Incendiário. Porventura demasiado incendiário para Braga, "cidade pacata, provinciana e beata", onde vive. Adolfo Luxúria Canibal, 49 anos, consultor jurídico e vocalista dos Mão Morta, perde facilmente a cabeça em palco; fora dele, não tira os pés do chão. Parece esquizofrénico - não é. É só mais enfadonho - como a vida.
No liceu foi sempre o melhor aluno. Era bem comportado?
Não. A prerrogativa de ser bom aluno servia para desculpar o mau comportamento.
Era possível tratar um professor da forma que vimos numa escola do Porto?
Completamente impensável.
Castigaria o seu filho se ele fizesse alguma coisa vagamente aproximada?
Aquele comportamento é tão inconcebível que o meu filho nunca o faria. Foi instruído para isso.
Sócrates, o filósofo, já dizia que 'as crianças são tiranas', que 'a juventude é mal educada, zomba da autoridade'. Não mudou nada?
Nada. As crianças continuam absolutamente tiranas. Tem a ver com a sua indistinção do bem e do mal, com a sua visão egocêntrica do mundo.
Há quanto tempo é que 'nesta latrina o ar se tornou irrespirável'?
Ui, há muito tempo já. Acho que nunca foi respirável.
Portugal ainda é o país daquela Mirandela, em que um polícia parou de o pontapear quando soube que afinal também é doutor?
É efectivamente o país em que toda a gente gosta de ter títulos para mandar para a frente.

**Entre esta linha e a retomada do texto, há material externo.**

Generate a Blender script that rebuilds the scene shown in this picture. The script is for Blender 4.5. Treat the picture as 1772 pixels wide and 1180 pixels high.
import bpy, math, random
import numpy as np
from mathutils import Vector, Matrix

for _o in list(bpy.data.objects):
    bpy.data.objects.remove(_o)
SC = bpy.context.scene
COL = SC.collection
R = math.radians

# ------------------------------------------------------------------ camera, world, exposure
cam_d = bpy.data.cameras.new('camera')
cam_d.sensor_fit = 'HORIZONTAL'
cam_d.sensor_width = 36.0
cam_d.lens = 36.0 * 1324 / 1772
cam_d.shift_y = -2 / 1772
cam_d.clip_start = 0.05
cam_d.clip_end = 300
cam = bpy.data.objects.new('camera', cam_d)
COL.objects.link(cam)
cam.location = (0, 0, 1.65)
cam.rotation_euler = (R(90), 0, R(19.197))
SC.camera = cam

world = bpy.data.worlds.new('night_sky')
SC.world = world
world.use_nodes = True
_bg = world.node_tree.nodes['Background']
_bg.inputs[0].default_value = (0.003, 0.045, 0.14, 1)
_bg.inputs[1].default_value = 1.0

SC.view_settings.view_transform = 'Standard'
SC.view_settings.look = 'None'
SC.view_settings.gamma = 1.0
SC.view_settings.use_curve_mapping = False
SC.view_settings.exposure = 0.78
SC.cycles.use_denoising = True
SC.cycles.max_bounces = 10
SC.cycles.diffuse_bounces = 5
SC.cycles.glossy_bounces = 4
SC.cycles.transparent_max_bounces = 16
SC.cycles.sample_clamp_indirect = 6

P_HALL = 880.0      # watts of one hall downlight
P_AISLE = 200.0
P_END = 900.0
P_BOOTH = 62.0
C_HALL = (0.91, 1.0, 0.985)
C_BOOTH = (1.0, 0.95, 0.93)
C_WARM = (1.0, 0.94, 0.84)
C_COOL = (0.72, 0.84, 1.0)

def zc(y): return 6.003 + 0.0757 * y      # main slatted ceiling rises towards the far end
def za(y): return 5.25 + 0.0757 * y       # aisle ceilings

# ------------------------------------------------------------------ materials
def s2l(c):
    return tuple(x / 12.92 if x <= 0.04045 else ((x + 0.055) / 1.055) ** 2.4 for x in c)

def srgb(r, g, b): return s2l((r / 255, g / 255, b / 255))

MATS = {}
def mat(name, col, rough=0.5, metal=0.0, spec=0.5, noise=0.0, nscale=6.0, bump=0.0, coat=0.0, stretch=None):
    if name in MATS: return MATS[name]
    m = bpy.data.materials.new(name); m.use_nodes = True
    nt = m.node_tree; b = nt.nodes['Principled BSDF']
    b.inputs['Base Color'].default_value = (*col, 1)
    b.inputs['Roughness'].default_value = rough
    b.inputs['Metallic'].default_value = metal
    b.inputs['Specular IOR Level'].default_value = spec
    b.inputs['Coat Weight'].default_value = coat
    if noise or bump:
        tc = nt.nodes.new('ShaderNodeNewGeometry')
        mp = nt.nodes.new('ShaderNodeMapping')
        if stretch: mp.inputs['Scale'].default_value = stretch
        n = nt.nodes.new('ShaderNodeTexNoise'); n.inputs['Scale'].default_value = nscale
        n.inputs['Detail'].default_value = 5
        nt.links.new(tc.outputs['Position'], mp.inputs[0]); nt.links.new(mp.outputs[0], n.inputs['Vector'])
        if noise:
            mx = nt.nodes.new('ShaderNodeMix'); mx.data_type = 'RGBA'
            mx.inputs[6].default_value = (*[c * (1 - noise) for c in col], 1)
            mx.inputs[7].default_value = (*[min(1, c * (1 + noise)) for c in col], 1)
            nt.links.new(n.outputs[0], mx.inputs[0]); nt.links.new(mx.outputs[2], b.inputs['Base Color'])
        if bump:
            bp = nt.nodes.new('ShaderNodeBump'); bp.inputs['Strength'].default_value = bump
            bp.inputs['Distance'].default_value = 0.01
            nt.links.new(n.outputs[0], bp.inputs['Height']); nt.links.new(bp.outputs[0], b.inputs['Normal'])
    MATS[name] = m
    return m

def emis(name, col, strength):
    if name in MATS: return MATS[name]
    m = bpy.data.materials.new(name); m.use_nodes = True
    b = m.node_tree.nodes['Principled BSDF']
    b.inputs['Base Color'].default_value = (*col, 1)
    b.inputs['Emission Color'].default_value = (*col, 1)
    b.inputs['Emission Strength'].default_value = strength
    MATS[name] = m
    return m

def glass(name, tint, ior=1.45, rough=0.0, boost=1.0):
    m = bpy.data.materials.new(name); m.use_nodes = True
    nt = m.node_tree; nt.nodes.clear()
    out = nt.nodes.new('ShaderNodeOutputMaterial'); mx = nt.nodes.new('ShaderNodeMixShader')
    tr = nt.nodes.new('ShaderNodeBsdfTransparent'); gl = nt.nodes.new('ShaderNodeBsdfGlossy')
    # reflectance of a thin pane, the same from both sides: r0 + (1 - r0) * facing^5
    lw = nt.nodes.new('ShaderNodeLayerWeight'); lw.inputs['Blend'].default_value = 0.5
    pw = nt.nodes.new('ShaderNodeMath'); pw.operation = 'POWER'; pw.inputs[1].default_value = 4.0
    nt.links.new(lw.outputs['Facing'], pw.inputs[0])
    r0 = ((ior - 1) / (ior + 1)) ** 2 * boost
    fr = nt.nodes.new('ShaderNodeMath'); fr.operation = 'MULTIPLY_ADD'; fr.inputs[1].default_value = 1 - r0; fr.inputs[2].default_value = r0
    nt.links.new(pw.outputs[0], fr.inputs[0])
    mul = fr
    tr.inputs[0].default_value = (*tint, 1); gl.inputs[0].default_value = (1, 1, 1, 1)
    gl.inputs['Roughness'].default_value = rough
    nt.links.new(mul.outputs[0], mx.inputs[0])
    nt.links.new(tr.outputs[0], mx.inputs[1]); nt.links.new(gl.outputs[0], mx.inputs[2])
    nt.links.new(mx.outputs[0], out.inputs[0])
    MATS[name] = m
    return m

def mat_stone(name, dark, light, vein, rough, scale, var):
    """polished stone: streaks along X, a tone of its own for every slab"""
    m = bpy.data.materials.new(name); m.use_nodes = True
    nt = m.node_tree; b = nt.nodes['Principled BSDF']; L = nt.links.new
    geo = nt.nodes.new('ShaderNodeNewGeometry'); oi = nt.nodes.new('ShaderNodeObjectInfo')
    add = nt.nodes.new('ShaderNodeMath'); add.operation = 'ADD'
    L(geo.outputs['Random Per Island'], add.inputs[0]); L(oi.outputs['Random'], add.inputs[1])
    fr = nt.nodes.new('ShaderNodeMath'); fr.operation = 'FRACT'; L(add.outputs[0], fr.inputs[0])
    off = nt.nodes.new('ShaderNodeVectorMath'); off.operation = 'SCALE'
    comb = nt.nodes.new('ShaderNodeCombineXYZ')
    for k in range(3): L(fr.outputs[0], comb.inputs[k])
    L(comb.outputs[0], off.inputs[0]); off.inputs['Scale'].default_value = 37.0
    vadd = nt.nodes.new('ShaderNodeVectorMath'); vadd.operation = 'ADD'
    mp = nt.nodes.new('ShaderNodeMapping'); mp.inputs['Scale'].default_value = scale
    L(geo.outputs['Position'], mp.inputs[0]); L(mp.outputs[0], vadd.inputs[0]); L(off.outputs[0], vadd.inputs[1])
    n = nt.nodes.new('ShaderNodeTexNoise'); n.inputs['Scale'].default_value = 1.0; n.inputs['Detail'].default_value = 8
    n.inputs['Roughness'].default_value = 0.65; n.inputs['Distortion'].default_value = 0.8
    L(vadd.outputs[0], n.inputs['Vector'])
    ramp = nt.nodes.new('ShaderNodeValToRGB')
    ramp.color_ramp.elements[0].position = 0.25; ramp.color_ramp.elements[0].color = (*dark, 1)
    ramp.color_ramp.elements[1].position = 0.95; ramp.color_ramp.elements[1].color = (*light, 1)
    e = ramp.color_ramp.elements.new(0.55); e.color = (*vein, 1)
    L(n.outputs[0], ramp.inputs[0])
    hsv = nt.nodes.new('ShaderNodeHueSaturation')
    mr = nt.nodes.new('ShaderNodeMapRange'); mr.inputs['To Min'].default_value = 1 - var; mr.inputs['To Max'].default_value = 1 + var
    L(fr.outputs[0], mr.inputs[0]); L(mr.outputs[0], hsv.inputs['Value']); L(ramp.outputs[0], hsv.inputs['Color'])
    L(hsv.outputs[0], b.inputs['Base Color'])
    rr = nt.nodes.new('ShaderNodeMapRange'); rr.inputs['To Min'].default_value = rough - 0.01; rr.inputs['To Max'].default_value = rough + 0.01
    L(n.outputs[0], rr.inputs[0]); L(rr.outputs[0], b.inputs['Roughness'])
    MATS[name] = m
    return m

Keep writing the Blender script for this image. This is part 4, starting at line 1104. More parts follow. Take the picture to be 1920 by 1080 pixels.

O vocalista dos Mão Morta e o advogado são tratados de forma diferente?
Não consigo distinguir um do outro. Mas sim, acho que o tratamento é diferenciado. Não sei qual será melhor [risos].
Ainda acha que, hoje, 'o perigo não vem do excesso de confiança no futuro, mas da falta de futuro'?
Claro! As pessoas têm enorme descrença no futuro. Isso acabrunha-as e limita-as.
Não há política ou político que nos salve?
Neste sistema político, não há políticos que nos salvem, não.
Sente-se o "narrador da decadência"?
Sou um colocador de questões.
Nick Cave regressa a Portugal em Abril. Ainda seria capaz de fazer a primeira parte do concerto de pijama?
O contexto em que isso aconteceu pode voltar a acontecer. A utilização do pijama tinha a ver com acordar estremunhado e isso continua a acontecer.
Tem saudades dos motins gerados nos seus concertos ou a idade não perdoa?
[risos] Não tenho saudades. Num olhar nostálgico, os motins podem tornar-se simpáticos ou até motivo de orgulho. Mas quando acontecem, não são simpáticos.
A eterna associação dos Mão Morta ao episódio de 1993, em que o público destruiu o o Theatro Circo, em Braga, já começa a ser cansativa?
Todas as associações que cristalizem uma imagem num acontecimento são entediantes porque são redutoras - e essa é perfeitamente entediante.
Tal como a das navalhadas com que se autoflagelou numa perna, num concerto há cerca de 20 anos?
Exactamente. É absurdo reduzir 22 anos a um concerto.
Mas sente que pisou o risco em palco?
Muitas vezes, sim.
Tem a ver com perder a noção do que está a fazer quando está lá em cima?
Com isso e com o facto de haver uma transfiguração completa do real, efeito da música e do palco.
A sua atitude já foi mais incendiária. Adolfo Luxúria Canibal é cada vez mais apenas Adolfo Morais Macedo?
Um nunca deixou de ser o outro. Sempre foi uno. Nunca houve esquizofrenia a esse nível.
Mas cria personagens. O homem que destila ódio é uma dessas personagens?
Crio personagens, é verdade. Mas isso não implica que um seja o Canibal e outro o Macedo. Não são esses que eu crio - são outros.
Na vida é mais enfadonho do que no palco?
Muito mais. Porque a vida é muito muito mais enfadonha do que a criação, o sonho.
Enfadonho a ponto de ficar chateado quando revelam que usou cuecas cor-se-rosa?
Não, isso não me chateia nada. Mas já fico chateado quando escrevem publicamente coisas que só a mim dizem respeito. Isso sim, deixa-me furioso. Corto relações.
Passou do encanto ao desencanto total com a renovação do Theatro Circo. Porquê?
Porque o ego político a sobrepôs-se à inteligência e transformou num elefante branco um projecto que poderia transformar Braga no pedestal que a cidade merece.